A self-described introvert, Thornton found a community — and her voice — through several campus groups, including the Afro-Ethnic Student Association, Sistertalk, National Society of Black Engineers, Divine Servants and the African American Resource Center.

"Throughout junior high and high school, I wasn't comfortable speaking about things so I would write them down," she said. "In college, I got the courage to perform and ever since then, poetry has become a passion.

"One of the reasons I love being a Titan is that I have had the opportunity to learn more about diversity and what it means to be an ally and to stand in solidarity with others," said Thornton. "I must remind myself to use my power and gift of speech to advocate for others, and to bring others up with me so we can all succeed together."

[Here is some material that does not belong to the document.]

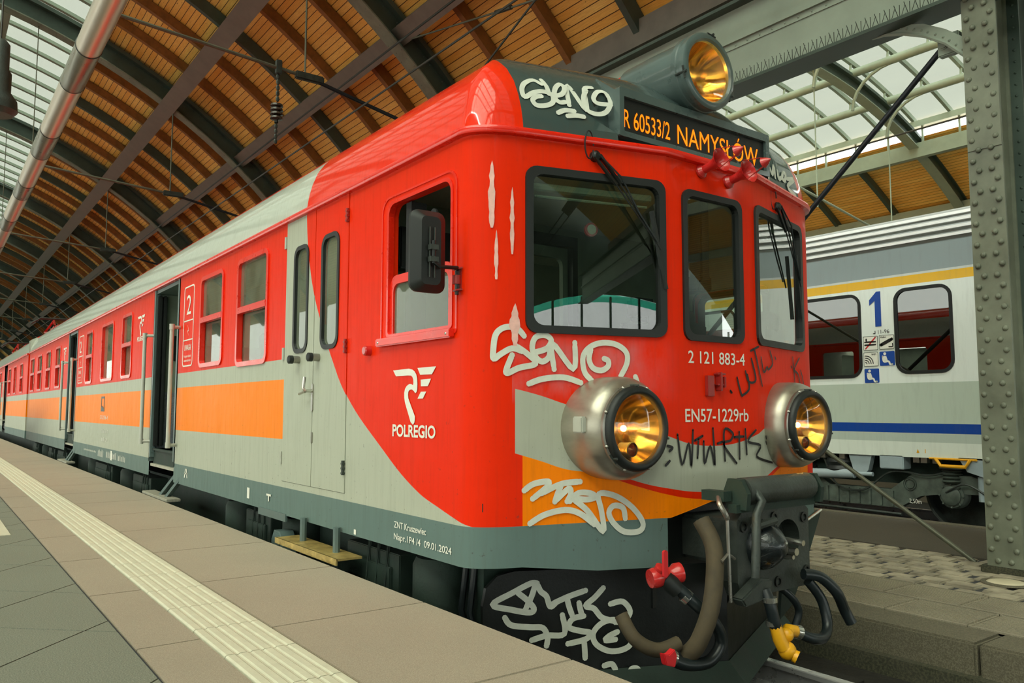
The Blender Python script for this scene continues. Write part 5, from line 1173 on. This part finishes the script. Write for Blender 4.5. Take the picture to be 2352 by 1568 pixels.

Hoping her words can inspire others, especially future "black girl scientists," Thornton also acknowledges the many individuals on campus who have helped her reach higher.

"For little girls, especially black girl scientists, my advice is to find a book that you love with a character that is strong," she said. "See their strengths in you, and just imagine that every day.

"There will be times where you will feel dejected and down. It comes with all levels of success. But, no matter what, you must love yourself and remember that you are strong, you are beautiful, you are worthy and you were placed on this earth for a purpose — and you have to go get that purpose.”